4/Eileen Gray, Une maison sous le ciel, de Charlotte Malterre-Barthes et Zosia Dzierzawska
Éditions Dargaud
Située sur le presqu’île de Roquebrune-Cap-Martin, la villa E-1027 est cette icône du modernisme qui consacrera l’architecture humaine et sensuelle d’Eileen Gray. Cette villa blanche est ici au bénéfice d’une biographie aussi fouillée que documentée rendant à Eileen ce qui avait été longtemps attribué à Le Corbusier.

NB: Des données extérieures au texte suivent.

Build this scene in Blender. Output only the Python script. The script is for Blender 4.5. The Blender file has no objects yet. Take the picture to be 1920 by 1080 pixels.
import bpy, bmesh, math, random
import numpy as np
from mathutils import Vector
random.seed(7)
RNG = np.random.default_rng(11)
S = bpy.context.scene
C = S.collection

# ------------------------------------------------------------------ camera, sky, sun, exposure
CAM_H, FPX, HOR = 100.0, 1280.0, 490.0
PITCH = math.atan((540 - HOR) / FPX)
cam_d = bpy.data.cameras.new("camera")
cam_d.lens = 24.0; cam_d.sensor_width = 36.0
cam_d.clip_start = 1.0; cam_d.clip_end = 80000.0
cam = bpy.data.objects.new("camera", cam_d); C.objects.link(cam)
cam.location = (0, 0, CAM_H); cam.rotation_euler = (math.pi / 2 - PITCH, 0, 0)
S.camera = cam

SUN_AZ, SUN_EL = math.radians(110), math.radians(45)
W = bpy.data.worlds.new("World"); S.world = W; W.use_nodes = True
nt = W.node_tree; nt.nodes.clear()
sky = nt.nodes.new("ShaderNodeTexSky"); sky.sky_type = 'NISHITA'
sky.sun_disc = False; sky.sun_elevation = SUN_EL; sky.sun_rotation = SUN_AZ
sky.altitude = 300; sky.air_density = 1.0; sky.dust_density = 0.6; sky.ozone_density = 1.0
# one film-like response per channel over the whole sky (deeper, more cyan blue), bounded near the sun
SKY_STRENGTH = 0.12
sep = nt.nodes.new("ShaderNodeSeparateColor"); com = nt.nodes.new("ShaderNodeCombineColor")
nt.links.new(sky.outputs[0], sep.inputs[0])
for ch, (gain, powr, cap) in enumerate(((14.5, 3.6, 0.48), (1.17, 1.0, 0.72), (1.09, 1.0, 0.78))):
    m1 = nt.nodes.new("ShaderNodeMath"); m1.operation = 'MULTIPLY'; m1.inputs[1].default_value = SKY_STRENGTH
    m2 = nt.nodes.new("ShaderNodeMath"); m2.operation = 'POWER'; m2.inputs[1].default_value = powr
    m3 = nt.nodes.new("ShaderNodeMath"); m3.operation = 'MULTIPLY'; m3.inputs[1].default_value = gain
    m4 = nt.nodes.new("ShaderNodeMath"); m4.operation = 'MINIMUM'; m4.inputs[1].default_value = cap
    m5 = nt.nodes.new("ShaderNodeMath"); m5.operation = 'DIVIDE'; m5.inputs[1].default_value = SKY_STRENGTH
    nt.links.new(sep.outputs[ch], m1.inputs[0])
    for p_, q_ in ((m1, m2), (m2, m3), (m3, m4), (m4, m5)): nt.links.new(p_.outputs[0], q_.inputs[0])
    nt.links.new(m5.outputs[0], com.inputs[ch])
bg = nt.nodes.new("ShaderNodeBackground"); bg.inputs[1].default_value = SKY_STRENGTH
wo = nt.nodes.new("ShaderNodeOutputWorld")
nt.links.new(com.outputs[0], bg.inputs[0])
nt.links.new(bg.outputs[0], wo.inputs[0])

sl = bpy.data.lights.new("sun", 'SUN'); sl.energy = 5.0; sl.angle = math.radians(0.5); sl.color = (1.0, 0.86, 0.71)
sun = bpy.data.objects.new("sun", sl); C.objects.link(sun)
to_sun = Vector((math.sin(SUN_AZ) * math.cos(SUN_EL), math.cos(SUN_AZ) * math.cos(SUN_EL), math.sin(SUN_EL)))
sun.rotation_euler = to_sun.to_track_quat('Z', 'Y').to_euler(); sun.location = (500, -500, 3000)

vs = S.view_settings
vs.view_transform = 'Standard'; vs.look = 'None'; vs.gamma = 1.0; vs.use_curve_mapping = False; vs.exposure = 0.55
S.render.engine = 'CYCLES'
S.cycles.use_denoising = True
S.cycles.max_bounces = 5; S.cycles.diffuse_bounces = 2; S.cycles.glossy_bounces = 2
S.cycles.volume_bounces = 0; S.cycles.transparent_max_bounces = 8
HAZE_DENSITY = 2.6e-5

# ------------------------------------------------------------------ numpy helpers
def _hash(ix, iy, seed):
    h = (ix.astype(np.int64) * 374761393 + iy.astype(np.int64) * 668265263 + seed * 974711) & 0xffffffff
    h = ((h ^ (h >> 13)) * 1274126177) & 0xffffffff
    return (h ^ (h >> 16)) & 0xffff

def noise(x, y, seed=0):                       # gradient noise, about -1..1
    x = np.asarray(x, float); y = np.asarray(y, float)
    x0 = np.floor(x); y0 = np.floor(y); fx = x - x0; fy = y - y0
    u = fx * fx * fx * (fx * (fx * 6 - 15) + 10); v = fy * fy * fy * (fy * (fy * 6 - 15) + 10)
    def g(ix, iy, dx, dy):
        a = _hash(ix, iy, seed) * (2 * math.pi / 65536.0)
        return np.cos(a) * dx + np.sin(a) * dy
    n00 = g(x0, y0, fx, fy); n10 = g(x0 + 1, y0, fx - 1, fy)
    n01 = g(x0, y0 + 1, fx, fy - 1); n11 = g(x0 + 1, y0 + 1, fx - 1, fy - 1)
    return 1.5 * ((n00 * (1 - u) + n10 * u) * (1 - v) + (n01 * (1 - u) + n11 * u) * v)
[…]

5/ Charlotte Perriand, une architecte française au Japon, de Charles Berberian
Éditions Arte Editions/Chêne
Longtemps dans l’ombre de Le Corbusier et Pierre Jeanneret, cette pionnière de l’art de vivre est ici biographée en images par un Charles Berberian qui la croque lors de ses aventures japonaises, prémisses d’un style fait de dépouillement et d’essentialisme.
6/ Les cités obscures, de Françoise Schuiten et Benoit Peeters
Éditions Casterman
Née en 1982 de la collaboration de François Schuiten et de Benoît Peeters, Les Cités obscures est une série mythique de la bande dessinée contemporaine. Bien que nourris de références à notre monde, notamment sur le plan architectural, ces différents livres s’inscrivent dans un univers parallèle au nôtre, dont la cohérence s’affirme de plus en plus. Huit de ces albums sont des bandes dessinées à part entière ; les autres explorent des formes différentes de narration : récit illustré, journal imaginaire, guide de voyage, DVD vidéo…
7/ Citéville et Citéruine, de Jérôme Dubois
Éditions Cornélius et Matière.
Bienvenue dans un monde qui ressemble étrangement au nôtre. Dans Citéville, plongez dans une cité idéalisée, fonctionnalisée à l’extrême. Dans Citéruine, basculez dans la même métropole, mais laissée à l’abandon, vidée de ses habitants. L’effet est saisissant, l’idée d’un avant-après assez déstabilisante.
8/Soleil mécanique, de Lukasz Wojciechowski
Éditions Ça et Là
Architecte de formation, Lukasz Wojciechowski s’est inspiré de l’histoire chaotique de l’architecture européenne des années 1930-1940 pour une satire des délires de grandeur du régime nazi. Un album réalisé sous Autocad, avec un dessin à plat qui confirme les promesses entrevues dans Ville nouvelle.
9/ Celestia, de Manuele Fior
Éditions Atrabile
Il n’y a pas pas beaucoup de ville qui fascine autant que la Sérénissime, architecturalement parlant. Dans Celestia, petite île de pierre construite sur l’eau – et double métaphorique de Venise, on suit l’histoire de Dora et Pierrot dans un dédale urbain et mental qui est aussi une réflexion sur le futur de l’être humain. de toute beauté.
10/ Le monde Lectol, de Louis Loup Collet
Éditions Hélice Hélas
Des dessins de grand format qui envisagent la Lausanne de demain, aux alentours de 2550. Dans cette utopie / dystopie dessinée à l’encre de Chine, le dessinateur écalien imagine la ville d’aujourd’hui rendue à la nature, ensauvagée à son insu. Une réalité peut-être pas si fictionnelle que ça.